Direction: Leaving out every picture, copy the lines of the data exactly, from the first through the line containing "COL = scene.collection".

Supplied material:

***

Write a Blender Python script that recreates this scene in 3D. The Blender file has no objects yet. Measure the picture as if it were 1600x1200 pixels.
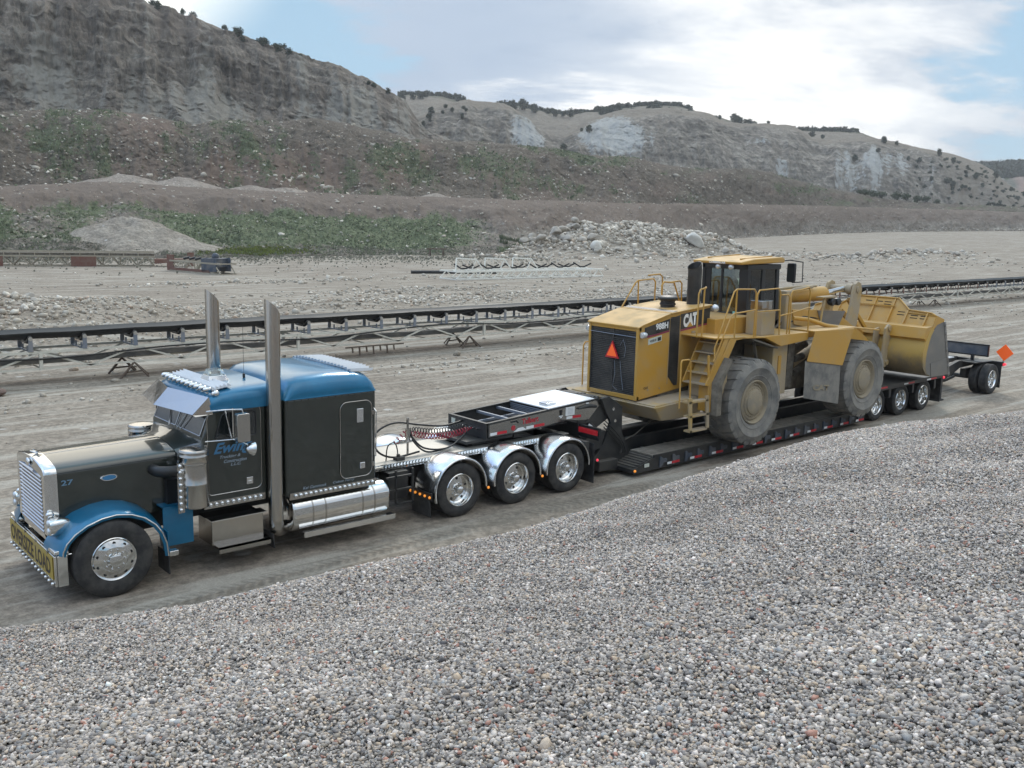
import bpy, bmesh, math, random
import numpy as np
from mathutils import Vector, Matrix
random.seed(7); rng = np.random.default_rng(11)
R = math.radians
scene = bpy.context.scene
COL = scene.collection

# ---------------------------------------------------------------- camera
CAM = (-4.35071299, -13.6606614, 5.52219518); FPX = 1501.16; YAW, PITCH, ROLL = .713592959, .170976476, -.0229099634
def cam_rows():
    cy, sy = math.cos(YAW), math.sin(YAW)
    f = np.array([sy*math.cos(PITCH), cy*math.cos(PITCH), -math.sin(PITCH)])
    r = np.array([cy, -sy, 0.]); d = np.cross(f, r)
    c, s = math.cos(ROLL), math.sin(ROLL)
    return c*r+s*d, -s*r+c*d, f
CR, CD, CF = cam_rows()
cd = bpy.data.cameras.new('camera'); cam = bpy.data.objects.new('camera', cd); COL.objects.link(cam)
cd.sensor_width = 36; cd.lens = FPX/1600*36; cd.clip_start = .1; cd.clip_end = 8000
mw = Matrix.Identity(4)
for i in range(3):
    mw[i][0] = CR[i]; mw[i][1] = -CD[i]; mw[i][2] = -CF[i]; mw[i][3] = CAM[i]
cam.matrix_world = mw
scene.camera = cam
def ray(u, v):                       # survey helper: sight line of an image point
    d = CR*(u-800)/FPX + CD*(v-600)/FPX + CF
    return d
def at_dist(u, v, D):                # point at horizontal distance D on that sight line
    d = ray(u, v); t = D/math.hypot(d[0], d[1]); return np.array(CAM)+d*t
def at_z(u, v, z=0.):
    d = ray(u, v); t = (z-CAM[2])/d[2]; return np.array(CAM)+d*t

# ---------------------------------------------------------------- render / view
scene.view_settings.view_transform = 'Standard'; scene.view_settings.look = 'None'
scene.view_settings.exposure = 0.33; scene.view_settings.gamma = 1
try: scene.view_settings.use_curve_mapping = False
except Exception: pass

# ---------------------------------------------------------------- node helpers
class NT:
    def __init__(s, tree): s.t = tree; s.n = tree.nodes; s.l = tree.links
    def new(s, kind, **kw):
        n = s.n.new(kind)
        for k, v in kw.items(): setattr(n, k, v)
        return n
    def put(s, sock, v):
        if v is None: return
        if hasattr(v, 'links') or isinstance(v, bpy.types.NodeSocket): s.l.new(v, sock)
        else:
            if isinstance(v, (tuple, list)) and len(v) == 3 and sock.type == 'RGBA': v = (*v, 1)
            sock.default_value = v
    def math(s, op, a, b=None, c=None, clamp=False):
        n = s.new('ShaderNodeMath', operation=op); n.use_clamp = clamp
        s.put(n.inputs[0], a); s.put(n.inputs[1], b); s.put(n.inputs[2], c); return n.outputs[0]
    def vmath(s, op, a, b=None):
        n = s.new('ShaderNodeVectorMath', operation=op); s.put(n.inputs[0], a); s.put(n.inputs[1], b)
        return n.outputs['Value'] if op in ('DOT_PRODUCT', 'LENGTH') else n.outputs[0]
    def mix(s, f, a, b, mode='MIX'):
        n = s.new('ShaderNodeMix', data_type='RGBA', blend_type=mode); s.put(n.inputs[0], f); s.put(n.inputs[6], a); s.put(n.inputs[7], b)
        return n.outputs[2]
    def ramp(s, f, a, b, c0=0., c1=1.):
        n = s.new('ShaderNodeMapRange'); n.clamp = True
        s.put(n.inputs[0], f); n.inputs[1].default_value = a; n.inputs[2].default_value = b; n.inputs[3].default_value = c0; n.inputs[4].default_value = c1
        n.interpolation_type = 'SMOOTHSTEP'
        return n.outputs[0]
    def noise(s, vec, scale, detail=4, rough=.55, dist=0., out=0):
        n = s.new('ShaderNodeTexNoise'); s.put(n.inputs['Vector'], vec); n.inputs['Scale'].default_value = scale
        n.inputs['Detail'].default_value = detail; n.inputs['Roughness'].default_value = rough; n.inputs['Distortion'].default_value = dist
        return n.outputs[out]
    def voro(s, vec, scale, feature='F1', out=0, rand=1.):
        n = s.new('ShaderNodeTexVoronoi', feature=feature); s.put(n.inputs['Vector'], vec); n.inputs['Scale'].default_value = scale
        n.inputs['Randomness'].default_value = rand
        return n.outputs[out]
    def scale(s, vec, sc):
        n = s.new('ShaderNodeMapping'); s.put(n.inputs[0], vec); n.inputs['Scale'].default_value = sc; return n.outputs[0]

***

Result for this task:
Write a Blender Python script that recreates this scene in 3D. The Blender file has no objects yet. Measure the picture as if it were 1600x1200 pixels.
import bpy, bmesh, math, random
import numpy as np
from mathutils import Vector, Matrix
random.seed(7); rng = np.random.default_rng(11)
R = math.radians
scene = bpy.context.scene
COL = scene.collection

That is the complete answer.